South Carolina was picked by the Democrats for an early primary because of its large African-American population, put on the calendar long before Obama emerged as the first viable African-American candidate for the presidency. Obama took pains to not be labeled a black candidate in a state with a stained racial history and where the Confederate flag still flies on the statehouse grounds.

More than half of the voters (55 percent) Saturday were black and Obama won a whopping 78 percent with Clinton at 19 percent and Edwards pulling only about 2 percent.

Obama lost the white vote, potential trouble for Obama as he moves ahead to what amounts to a national election on Feb. 5 with 22 states holding a primary or caucus vote. Obama lost the white vote 24 percent to 36 percent for Clinton and 40 percent for Edwards.

Another finding is promising for Obama: He shut down the gender gap that fueled Clinton wins in New Hampshire and Nevada. Females turned out to vote 61 percent to 39 percent for males. Obama won 54 percent of the women to 30 percent for Clinton and 16 percent for Edwards.

Race was a factor in the South Carolina campaign, with the Clintons being accused at points of playing the race card as the nearly yearlong race drew to a close. But the exit polls show that 69 percent of people decided who to support before last week meaning the bitter tone of last Mondays debate and the hard-hitting comments about Obamas record by former President Bill Clinton may not have played an important role.

Obama argues that he is the most electable Democrat in the November general election because he can attract independent and Republican voters.

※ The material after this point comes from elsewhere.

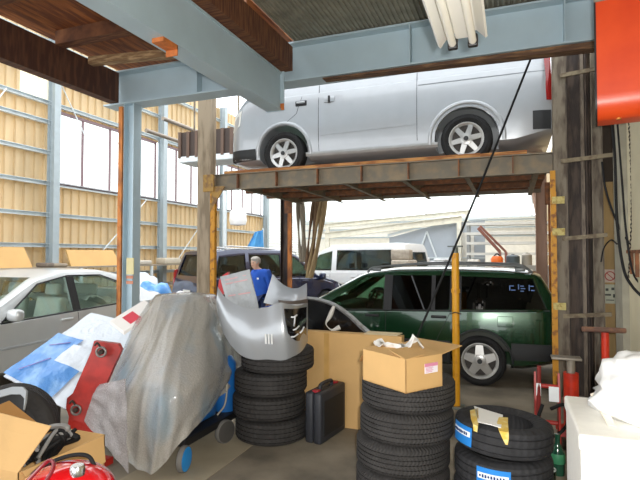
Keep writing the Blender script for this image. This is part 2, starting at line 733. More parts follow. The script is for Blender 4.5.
# thin brace rods on the wall
for i, (a, b) in enumerate(((onu_a, onu_b) for onu_a, onu_b in
                            (((6.9, 5.6), (5.9, 4.0)), ((7.35, 5.1), (6.6, 3.9)), ((5.6, 3.2), (7.6, 1.4)), ((11.7, 3.2), (9.6, 1.3)), ((14.9, 3.1), (13.0, 1.3)), ((8.3, 6.2), (9.6, 4.3))))):
    mb = MB()
    mb.tube([(WU + 0.13, a[0], a[1]), (WU + 0.13, b[0], b[1])], 0.014, 6)
    struct('trim_%d' % (21 + i), mb, white_steel)

# ------------------------------------------------------------------ far end of the hall
EV = 24.0
mb = MB()
mb.span((-10.4, EV, 0), (2.2, EV + 0.1, 2.75))
mb.span((-10.4, EV, 2.75), (2.2, EV + 0.1, 3.3))
mb.span((-10.4, EV, 5.6), (2.2, EV + 0.1, 7.0))
struct('wall_back', mb, M('cream_end_wall', 'F0EDE4', 0.7, var=0.06, translucent=0.3))
mb = MB()
for x in [-10 + 1.55 * i for i in range(8)]:
    mb.span((x - 0.04, EV - 0.02, 3.36), (x + 0.04, EV + 0.06, 5.54))
mb.span((-10.2, EV - 0.04, 3.28), (2.2, EV + 0.08, 3.36))
mb.span((-10.2, EV - 0.04, 5.54), (2.2, EV + 0.08, 5.62))
w = struct('window_5', mb, white_steel)
for i in range(7):
    mb = MB()
    x = -10 + 1.55 * i
    mb.span((x + 0.04, EV + 0.02, 3.36), (x + 1.51, EV + 0.03, 5.54))
    part('pane', mb, pane_clear, w)
n = 27
for x in (-7.2, -4.55, -2.75, 0.4):
    mb = MB()
    mb.ibeam((x, EV - 0.35, 0), (x, EV - 0.35, 7), 0.22, 0.2, 0.014, 0.012)
    struct('trim_%d' % n, mb, M('white_column_paint', 'D4DADB', 0.5, var=0.04))
    n += 1
mb = MB()
for z in (2.45, 2.85, 3.18):
    mb.channel((-10.2, EV - 0.08, z), (2.2, EV - 0.08, z), 0.07, 0.08, 0.008)
struct('trim_31', mb, white_steel)

# white roller shutter at the far end of the left wall
mb = MB()
for i in range(40):
    z = i * 0.12
    mb.span((WU - 0.03, 19.3, z), (WU + 0.01, 23.9, z + 0.112))
struct('door_1', mb, M('white_shutter', 'ECEEEA', 0.5, var=0.02, translucent=0.35))

# ------------------------------------------------------------------ right side
mb = MB()
mb.span((1.06, -6.0, 0), (1.22, 5.62, 4.1))
struct('wall_right', mb, cream_wall)
mb = MB()
mb.span((1.00, 5.62, 0), (1.40, 5.98, 4.0))
struct('trim_32', mb, concrete_grey)
mb = MB()
mb.span((1.40, 5.7, 0), (1.52, 24.0, 5.5))
struct('wall_right_rear', mb, M('tan_side_wall', 'B39A70', 0.8, var=0.12, scale=2, bump=0.1))
# ------------------------------------------------------------------ vehicles
def interp(tab, x):
    if x <= tab[0][0]:
        return tab[0][1]
    for (a, b), (c, d) in zip(tab, tab[1:]):
        if x <= c:
            return b + (d - b) * (x - a) / (c - a)
    return tab[-1][1]


class Car:
    """x runs from the nose (0) to the tail (length); y across; z up. Local origin: middle of the footprint."""

    def __init__(s, length, width, top, belt, bot, plan, tumble, wheels, wr, arch=1.17, crown=0.05):
        s.Ln, s.W, s.top, s.belt, s.bot, s.plan, s.tum, s.wheels, s.wr, s.arch, s.crown = length, width, top, belt, bot, plan, tumble, wheels, wr, arch, crown

    def sm(s, tab, x, d=0.05):
        return sum(interp(tab, min(max(x + k * d, 0), s.Ln)) for k in (-1, -0.5, 0, 0.5, 1)) / 5

    def section(s, x, inset=0.0):
        zt = s.sm(s.top, x) - inset
        zb = s.sm(s.bot, x, 0.02) + inset * 2
        w = interp(s.plan, x) * s.W / 2 - inset
        bl = min(interp(s.belt, x), zt - 0.07)
        bl = max(bl, zb + 0.12)
        zt = max(zt, bl + 0.04)
        zm = zb + (bl - zb) * 0.5
        h = max(0.0, zt - bl)
        wr = w - s.tum * h - 0.02
        g = min(0.07, h * 0.5)
        return [(0, zb), (w * 0.85, zb), (w * 0.955, zb + 0.05), (w * 0.99, zb + (zm - zb) * 0.45), (w, zm), (w * 0.992, zm + (bl - zm) * 0.6),
                (w * 0.972, bl - 0.01), (w * 0.955, bl + 0.005),
                (wr + s.tum * g * 0.2, zt - g), (wr - 0.025, zt - g * 0.45), (wr - 0.09, zt - g * 0.12), (wr * 0.5, zt + s.crown * 0.12), (0, zt + s.crown * 0.2)]

    def side(s, x, z):
        P = s.section(x)
        for (a, b), (c, d) in zip(P[1:], P[2:]):
            if b <= z <= d and d > b:
                return a + (c - a) * (z - b) / (d - b)
        return P[4][0]

    def solid(s, x0, x1, n, inset=0.0, zmin=None):
        loops = []
        for i in range(n + 1):
            x = x0 + (x1 - x0) * i / n
            P = s.section(x, inset)
            if zmin is not None:
                P = [(a, max(b, zmin)) for a, b in P]
            Lp = [V((x - s.Ln / 2, -a, b)) for a, b in P]
            Lp += [V((x - s.Ln / 2, a, b)) for a, b in P[-2:0:-1]]
            loops.append(Lp)
        mb = MB()
        mb.loft(loops)
        return mb

    def body(s, name, windows, shields, cabin, mat, hollow=True):
        mb = s.solid(0, s.Ln, 64)
        me = mb.mesh(name, mat)
        cuts = []
        for wx in s.wheels:
            c = MB()
            r = s.wr * s.arch
            for sgn in (-1, 1):
                c.cyl((wx - s.Ln / 2, sgn * s.W * 0.3, s.wr * 1.02), (wx - s.Ln / 2, sgn * s.W * 0.62, s.wr * 1.02), r, 40)
            cuts.append(c.mesh('k', mat))
        if hollow:
            cuts.append(s.solid(cabin[0], cabin[1], 24, 0.05, cabin[2]).mesh('k', mat))
            c = MB()
            for poly in windows:
                c.extrude([V((x - s.Ln / 2, -s.W, z)) for x, z in poly], (0, 2 * s.W, 0))
            cuts.append(c.mesh('k', mat))
            for (xa, xb, z0, z1, w0, w1) in shields:
                c = MB()
                c.extrude([V((xa - s.Ln / 2, -w0, z0)), V((xa - s.Ln / 2, w0, z0)), V((xa - s.Ln / 2, w1, z1)), V((xa - s.Ln / 2, -w1, z1))], (xb - xa, 0, 0))
                cuts.append(c.mesh('k', mat))
        r = boolean(me, cuts)
        r.name = name
        for p in r.polygons:
            p.use_smooth = True
        r.set_sharp_from_angle(angle=R(32))
        return r

    def pt(s, x, z, sgn=-1, off=0.0):
        return V((x - s.Ln / 2, sgn * (s.side(x, z) + off), z))

    def pane(s, poly, sgn=-1, off=-0.012, t=0.005):
        mb = MB()
        mb.extrude([s.pt(x, z, sgn, off) for x, z in poly], (0, -sgn * t, 0))
        return mb

    def panel(s, poly, sgn=-1, off=0.006, nx=10, nz=5):
        """patch that follows the flank; poly = lower line, upper line as functions"""
        (x0, x1, zl, zu) = poly
        mb = MB()
        rows = []
        for j in range(nz + 1):
            r = []
            for i in range(nx + 1):
                x = x0 + (x1 - x0) * i / nx
                z = zl(x) + (zu(x) - zl(x)) * j / nz
                r.append(s.pt(x, z, sgn, off))
            rows.append(r)
        mb.sheet(rows, 0.012)
        return mb

    def seam(s, pts, sgn=-1, r=0.004):
        mb = MB()
        P = []
        for (a, b), (c, d) in zip(pts, pts[1:]):
            for k in range(8):
                t = k / 8
                P.append(s.pt(a + (c - a) * t, b + (d - b) * t, sgn, 0.0))
        P.append(s.pt(pts[-1][0], pts[-1][1], sgn, 0.0))
        mb.tube(P, r, 5)
        return mb


def tyre_profile(Ro, w, Ri, grooves=4):
    h = w / 2
    P = [(Ri, -h * 0.72), (Ri + 0.012, -h * 0.82), (Ri + (Ro - Ri) * 0.5, -h), (Ro - 0.03, -h * 0.93), (Ro - 0.008, -h * 0.80)]
    span = h * 1.5
    for i in range(grooves):
        z = -span / 2 + span * (i + 0.5) / grooves
        gw = span / grooves * 0.16
        P += [(Ro, z - gw), (Ro - 0.011, z - gw * 0.6), (Ro - 0.011, z + gw * 0.6), (Ro, z + gw)]
    P += [(Ro - 0.008, h * 0.80), (Ro - 0.03, h * 0.93), (Ri + (Ro - Ri) * 0.5, h), (Ri + 0.012, h * 0.82), (Ri, h * 0.72), (Ri + 0.02, h * 0.3), (Ri + 0.02, -h * 0.3)]
    return P


TY = rubber_mat('car_tyre_rubber', '222223', 60, 20, 0.4)


def wheel(root, x, y, r, sgn, style=6, w=0.2, rim=0.66, rimmat=None, turn=0.0):
    """tyre with its rim; sgn = which side faces out (-1: -y)"""
    mb = MB()
    mb.lathe(tyre_profile(r, w, r * rim), (0, 0, 0), (0, 1, 0), 44)
    t = part('wheel', mb, TY, root, smooth=35)
    t.location = (x, y, r)
    mb = MB()
    rr = r * rim
    o = sgn * w / 2
    mb.lathe([(rr - 0.004, -w * 0.42), (rr + 0.006, -w * 0.42), (rr + 0.006, w * 0.42), (rr - 0.004, w * 0.42), (rr - 0.03, w * 0.3), (rr - 0.03, -w * 0.3)], (0, 0, 0), (0, 1, 0), 44)
    mb.lathe([(0, 0), (0.075, 0), (0.07, 0.02), (0.045, 0.026), (0.04, 0.034), (0, 0.034)], (0, o * 0.72, 0), (0, sgn, 0), 20, closed=False)
    for k in range(style):
        a = 2 * PI * k / style + turn
        d = V((math.cos(a), 0, math.sin(a)))
        e = V((-math.sin(a), 0, math.cos(a)))
        p0, p1 = d * 0.035, d * (rr - 0.012)
        y0, y1 = o * 0.84, o * 0.66
        w0, w1 = (0.036, 0.030) if style >= 6 else (0.058, 0.044)
        q = [p0 - e * w0 + V((0, y0, 0)), p0 + e * w0 + V((0, y0, 0)), p1 + e * w1 * 0.9 + V((0, y1, 0)), p1 - e * w1 * 0.9 + V((0, y1, 0))]
        mb.extrude(q, (0, -sgn * 0.03, 0))
    part('rim', mb, rimmat or alloy, t, smooth=35)
    mb = MB()
    mb.cyl((0, 0, 0), (0, sgn * 0.02, 0), rr - 0.02, 28)
    part('brake_disc', mb, M('dull_brake_metal', '4A4643', 0.6, metal=0.4, var=0.2, scale=15), t)
    mb = MB()
    mb.cyl((0, o * 0.72 + sgn * 0.03, 0), (0, o * 0.72 + sgn * 0.042, 0), 0.03, 16)
    part('hub_cap', mb, dark_trim, t)
    return t


def seat(root, x, y, z, mat, facing=-1, name='seat', w=0.48, back=0.62):
    mb = MB()
    mb.box((x, y, z + 0.08), (0.5, w, 0.16), bevel=0.05)
    mb.box((x - facing * 0.26, y, z + 0.12 + back / 2), (0.14, w, back), (0, -facing * 0.22, 0), bevel=0.05)
    mb.box((x - facing * 0.33, y, z + 0.22 + back), (0.09, w * 0.5, 0.16), (0, -facing * 0.15, 0), bevel=0.03)
    return part(name, mb, mat, root, smooth=50)


def steering_wheel(root, x, y, z, mat=None):
    mb = MB()
    c = V((x, y, z))
    u, v = V((0, 1, 0)), V((0.42, 0, 0.9)).normalized()
    mb.tube([c + (u * math.cos(a) + v * math.sin(a)) * 0.18 for a in [2 * PI * i / 28 for i in range(28)]], 0.015, 8, closed=True)
    for a in (0.2, PI - 0.2, -PI / 2):
        mb.bar(c, c + (u * math.cos(a) + v * math.sin(a)) * 0.175, 0.03, 0.02)
    mb.cyl(c, c + V((-0.35, 0, -0.18)), 0.03)
    mb.sphere(c, 0.05)
    return part('steering_wheel', mb, mat or black_plastic, root, smooth=40)


def fill_rect(mb, a, b):
    return mb.span(a, b)


def flank_parts(root, c, name, polys, mat, sides=(-1, 1), off=-0.012):
    for i, poly in enumerate(polys):
        for s in sides:
            part(name, c.pane(poly, s, off), mat[i] if isinstance(mat, list) else mat, root)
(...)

In the South Carolina primary, some 23 percent described themselves as independent and Obama won 42 percent of those votes compared with 32 percent for Edward and 26 percent for Clinton.

Obamas claim that he can pull Republicans into the Democratic tent has yet to be proved. Only 4 percent of the voters in the Democratic contest said they were Republicans and Edwards won 43 percent of them to 37 percent for Obama and 20 percent for Clinton.

In all, an impressive showing. Obama is done with fluke.